Уезжала она с тяжелым сердцем. За несколько дней до назначенного срока, когда удалось, наконец, отдышаться после беготни по канцелярским коридорам за разрешением на проезд по железной дороге, великий князь Сергей Михайлович, штатский к тому времени человек, лишенный как член царской фамилии генеральского чина и должности, нелепо выглядевший в люстриновом пиджаке и лакированных туфлях, преподнес ей не ко времени сюрприз: предложил выйти за него замуж.
Ее поставили перед трудным выбором. Сбросить со счета двадцать два года совместной жизни было нелегко. В разгар войны, когда левую печать переполняли статьи о чудовищных злоупотреблениях, связанных с фронтовыми поставками, в Петрограде пронесся слух о причастности Кшесинской к получению взяток от заинтересованных лиц – за содействие в делах, имевших касательство к военному ведомству. Так это было в действительности или нет, доказательств не существует, но репутация ее понесла урон, имя было запятнано. Великого князя Сергея Михайловича убеждали порвать незамедлительно с нечистой на руку особой. Категорически настаивал на этом, в частности, его родной брат Николай, давший волю эмоциям в присланном с фронта пространном письме.
«То, что ты пишешь о Малечке, просто ужасно, – сказано было в ответе. – Я не знаю, кто против нее озлоблен, и причины этого озлобления кроются только либо в личных счетах по сцене, либо во вздорных слухах. Я клянусь перед образом, что за ней нет ни одного преступления. Если ее обвиняют во взятках, то это сплошная ложь. Все ее дела вел я, и я могу представить кому нужно все самые точные данные, какие деньги у нее есть и были и откуда поступили… Я знаю, что ее дом грабили и грабят. Воображаю, сколько дорогих и художественных вещей пропали.
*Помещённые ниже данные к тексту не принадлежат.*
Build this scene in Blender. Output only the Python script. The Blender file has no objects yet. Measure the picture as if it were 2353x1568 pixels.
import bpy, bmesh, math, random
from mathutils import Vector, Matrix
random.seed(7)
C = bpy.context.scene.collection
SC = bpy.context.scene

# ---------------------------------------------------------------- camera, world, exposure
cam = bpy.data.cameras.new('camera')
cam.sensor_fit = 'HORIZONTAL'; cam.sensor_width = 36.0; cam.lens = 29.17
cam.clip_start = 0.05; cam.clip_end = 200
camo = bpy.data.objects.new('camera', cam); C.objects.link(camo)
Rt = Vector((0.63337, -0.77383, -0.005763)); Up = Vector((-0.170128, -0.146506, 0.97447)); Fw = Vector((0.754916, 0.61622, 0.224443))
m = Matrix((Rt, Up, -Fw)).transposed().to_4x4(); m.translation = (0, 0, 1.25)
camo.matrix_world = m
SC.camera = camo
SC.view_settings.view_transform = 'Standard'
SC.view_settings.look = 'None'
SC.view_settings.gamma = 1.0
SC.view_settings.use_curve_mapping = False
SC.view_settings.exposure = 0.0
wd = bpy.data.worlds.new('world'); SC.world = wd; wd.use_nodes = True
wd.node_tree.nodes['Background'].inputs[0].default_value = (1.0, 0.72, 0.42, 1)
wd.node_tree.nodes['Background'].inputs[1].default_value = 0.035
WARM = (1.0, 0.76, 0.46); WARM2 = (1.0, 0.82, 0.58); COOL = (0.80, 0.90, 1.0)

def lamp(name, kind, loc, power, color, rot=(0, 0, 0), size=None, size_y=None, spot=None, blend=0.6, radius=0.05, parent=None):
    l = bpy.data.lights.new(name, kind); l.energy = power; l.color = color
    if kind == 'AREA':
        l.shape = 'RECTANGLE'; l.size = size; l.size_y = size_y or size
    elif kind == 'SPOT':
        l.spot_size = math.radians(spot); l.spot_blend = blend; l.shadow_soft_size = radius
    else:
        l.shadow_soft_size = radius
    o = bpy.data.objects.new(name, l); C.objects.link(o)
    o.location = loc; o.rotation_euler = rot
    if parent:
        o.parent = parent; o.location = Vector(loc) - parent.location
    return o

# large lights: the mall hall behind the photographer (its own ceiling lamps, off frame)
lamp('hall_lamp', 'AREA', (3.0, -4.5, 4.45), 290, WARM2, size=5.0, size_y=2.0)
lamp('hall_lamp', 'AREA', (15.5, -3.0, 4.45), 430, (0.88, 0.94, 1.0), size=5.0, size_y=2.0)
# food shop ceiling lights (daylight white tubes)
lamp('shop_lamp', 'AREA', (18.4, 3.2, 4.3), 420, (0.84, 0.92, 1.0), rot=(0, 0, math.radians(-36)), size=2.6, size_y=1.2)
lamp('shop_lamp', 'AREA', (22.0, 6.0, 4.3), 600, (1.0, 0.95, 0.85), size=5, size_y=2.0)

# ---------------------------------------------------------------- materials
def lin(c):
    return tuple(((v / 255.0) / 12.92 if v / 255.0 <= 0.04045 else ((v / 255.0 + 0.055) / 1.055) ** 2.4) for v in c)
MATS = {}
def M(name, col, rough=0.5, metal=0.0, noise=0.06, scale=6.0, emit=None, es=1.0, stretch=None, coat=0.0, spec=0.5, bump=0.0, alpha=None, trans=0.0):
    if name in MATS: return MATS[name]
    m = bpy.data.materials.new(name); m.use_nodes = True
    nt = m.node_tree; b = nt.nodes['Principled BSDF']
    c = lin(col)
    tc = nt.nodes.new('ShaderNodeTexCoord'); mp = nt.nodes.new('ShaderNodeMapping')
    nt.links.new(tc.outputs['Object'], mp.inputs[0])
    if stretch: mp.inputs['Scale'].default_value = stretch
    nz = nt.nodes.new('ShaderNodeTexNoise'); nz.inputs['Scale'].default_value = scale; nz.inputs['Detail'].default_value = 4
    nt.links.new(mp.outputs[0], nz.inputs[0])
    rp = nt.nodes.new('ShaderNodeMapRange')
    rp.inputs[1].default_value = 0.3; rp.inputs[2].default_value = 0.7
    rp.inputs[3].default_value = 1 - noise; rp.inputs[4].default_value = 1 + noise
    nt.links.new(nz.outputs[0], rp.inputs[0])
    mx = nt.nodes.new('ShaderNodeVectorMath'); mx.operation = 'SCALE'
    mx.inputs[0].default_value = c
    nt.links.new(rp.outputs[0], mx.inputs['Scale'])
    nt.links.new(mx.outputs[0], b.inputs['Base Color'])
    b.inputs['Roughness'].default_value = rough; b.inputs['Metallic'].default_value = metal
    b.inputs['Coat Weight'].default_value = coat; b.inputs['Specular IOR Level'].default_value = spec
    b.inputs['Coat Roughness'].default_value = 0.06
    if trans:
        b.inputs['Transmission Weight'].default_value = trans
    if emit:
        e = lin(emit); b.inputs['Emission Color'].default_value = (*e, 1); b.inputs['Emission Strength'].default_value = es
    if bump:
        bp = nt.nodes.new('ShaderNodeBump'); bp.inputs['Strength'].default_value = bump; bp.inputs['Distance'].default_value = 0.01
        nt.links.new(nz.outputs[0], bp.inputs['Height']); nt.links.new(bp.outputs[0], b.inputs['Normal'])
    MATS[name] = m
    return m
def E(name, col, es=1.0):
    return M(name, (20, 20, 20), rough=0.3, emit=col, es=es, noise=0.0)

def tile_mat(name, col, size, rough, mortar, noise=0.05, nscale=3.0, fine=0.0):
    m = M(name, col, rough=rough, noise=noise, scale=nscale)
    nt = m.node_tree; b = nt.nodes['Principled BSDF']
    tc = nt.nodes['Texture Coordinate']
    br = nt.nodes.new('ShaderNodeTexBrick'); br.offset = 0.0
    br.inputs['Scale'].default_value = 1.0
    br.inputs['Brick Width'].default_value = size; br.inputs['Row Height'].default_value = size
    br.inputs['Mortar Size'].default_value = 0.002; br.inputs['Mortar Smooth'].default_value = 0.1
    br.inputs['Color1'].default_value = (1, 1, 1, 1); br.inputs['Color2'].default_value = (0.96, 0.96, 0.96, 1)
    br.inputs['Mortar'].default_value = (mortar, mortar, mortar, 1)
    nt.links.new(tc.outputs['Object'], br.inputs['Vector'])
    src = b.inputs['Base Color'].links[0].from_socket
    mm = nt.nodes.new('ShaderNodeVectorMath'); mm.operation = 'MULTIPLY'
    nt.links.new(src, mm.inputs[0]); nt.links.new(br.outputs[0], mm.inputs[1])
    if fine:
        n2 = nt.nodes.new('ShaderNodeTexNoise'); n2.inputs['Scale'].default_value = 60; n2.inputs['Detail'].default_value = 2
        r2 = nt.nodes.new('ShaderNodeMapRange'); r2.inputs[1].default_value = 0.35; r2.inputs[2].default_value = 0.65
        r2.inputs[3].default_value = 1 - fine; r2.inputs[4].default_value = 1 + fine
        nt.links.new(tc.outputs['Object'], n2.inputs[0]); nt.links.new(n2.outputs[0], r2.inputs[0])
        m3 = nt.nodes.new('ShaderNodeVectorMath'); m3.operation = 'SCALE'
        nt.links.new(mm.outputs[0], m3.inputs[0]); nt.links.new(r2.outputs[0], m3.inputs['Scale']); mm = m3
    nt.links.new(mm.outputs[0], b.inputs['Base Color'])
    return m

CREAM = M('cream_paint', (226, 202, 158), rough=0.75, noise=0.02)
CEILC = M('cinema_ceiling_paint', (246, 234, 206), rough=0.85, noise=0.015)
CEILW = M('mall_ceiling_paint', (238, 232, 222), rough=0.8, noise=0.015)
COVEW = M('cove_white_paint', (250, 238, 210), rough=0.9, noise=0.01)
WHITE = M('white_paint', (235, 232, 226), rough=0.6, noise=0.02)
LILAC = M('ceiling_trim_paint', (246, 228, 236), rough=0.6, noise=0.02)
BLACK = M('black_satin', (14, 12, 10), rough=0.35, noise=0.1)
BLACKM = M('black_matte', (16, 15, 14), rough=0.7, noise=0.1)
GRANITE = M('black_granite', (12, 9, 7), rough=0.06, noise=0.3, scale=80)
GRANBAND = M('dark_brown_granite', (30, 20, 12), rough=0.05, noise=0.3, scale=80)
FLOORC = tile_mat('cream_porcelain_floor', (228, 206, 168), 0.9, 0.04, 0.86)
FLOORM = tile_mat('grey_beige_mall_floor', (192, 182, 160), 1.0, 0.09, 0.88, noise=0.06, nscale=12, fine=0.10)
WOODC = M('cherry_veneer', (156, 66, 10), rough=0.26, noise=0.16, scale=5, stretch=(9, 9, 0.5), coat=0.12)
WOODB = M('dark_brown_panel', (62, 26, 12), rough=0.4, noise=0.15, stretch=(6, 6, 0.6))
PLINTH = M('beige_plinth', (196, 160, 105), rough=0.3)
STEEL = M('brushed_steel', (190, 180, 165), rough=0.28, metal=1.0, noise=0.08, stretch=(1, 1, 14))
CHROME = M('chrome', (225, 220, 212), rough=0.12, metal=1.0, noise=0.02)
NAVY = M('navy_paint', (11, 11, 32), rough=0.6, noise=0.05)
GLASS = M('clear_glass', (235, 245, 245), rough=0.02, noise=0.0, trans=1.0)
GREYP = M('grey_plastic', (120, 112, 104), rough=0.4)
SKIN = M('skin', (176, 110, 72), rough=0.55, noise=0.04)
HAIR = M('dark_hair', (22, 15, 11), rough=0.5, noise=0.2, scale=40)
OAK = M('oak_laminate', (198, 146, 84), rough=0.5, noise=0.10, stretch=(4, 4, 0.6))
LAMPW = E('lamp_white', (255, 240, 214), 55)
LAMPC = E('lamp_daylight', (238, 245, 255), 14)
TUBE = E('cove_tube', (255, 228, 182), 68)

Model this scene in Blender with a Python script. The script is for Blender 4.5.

Неужели ты не веришь своему брату, который клянется, а веришь слухам, которые распускают злонамеренные люди?.. Ты знаешь, как я привязан к Вове и как я горячо его люблю и как он ко мне привязан. Ты пишешь, что если я приеду, чтобы не смел с ними видеться. Что же я подлец – я брошу свою жену (гражданскую) и своего мальчика? Нет, я всю жизнь был честным и благородным, таким и останусь. Что было мое, все должно перейти Вове».